NewView’s focus on assisting those with visual impairments also aligns with this year’s Spring Sing theme, 20/20 Vision: I Can See Clearly Now. 

“I chose NewView before I even knew the overall theme,” Cannon said. “It happened to be a perfect match.”

According to Cannon, philanthropy is an important aspect of Spring Sing.

“If you are having a group of people this large come together, why not use that group to collectively help another?” Cannon said. “It’s using the opportunity at a prime time. It’s become a tradition.”

Cannon also said she believes the philanthropy project sets Oklahoma Christian University apart.

“It’s different,” Cannon said. “Most people don’t see a performance event like this and think philanthropy.”

According to Cannon, the philanthropy aspect is well-suited for Spring Sing. 
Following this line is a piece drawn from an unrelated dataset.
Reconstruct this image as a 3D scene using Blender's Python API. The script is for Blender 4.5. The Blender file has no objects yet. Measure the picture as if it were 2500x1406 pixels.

“OC has that little niche where all the little things we do make a big difference on campus,” Cannon said. “Philanthropy and a chance to donate to a group you may not have heard of before makes all the difference and brings something special to the event.” 

Cannon said the fundraising goal for Spring Sing 2020 is $7,000.

Primary donations come from cash donations at each Spring Sing performance and from the silent auction hosted in the Conservatory at each performance. The silent auction will open an hour before each show and will run until shortly after the end of the performance. Different items will be closed on each night, and winners will be contacted when their item closes.

Cannon said the silent auction will offer traditional baskets which take bids, but some items will be run differently.

“Because some of our items are smaller, we will be doing a ticket auction in addition to the traditional silent auction,” Cannon said. “You will pay $5 for a ticket, and your ticket is your bid. That way, we will make more money up front which will go straight to [NewView], and you will have a better chance of winning.”

In addition, the project has hosted several restaurant fundraising nights to support NewView. 

Students may also look forward to a special night of the Food Yard, which will sell food in the Phase 3 apartments. All funds will go to the philanthropy project. The Food Yard will open after the faculty and staff Spring Sing performance on Thursday, March 5.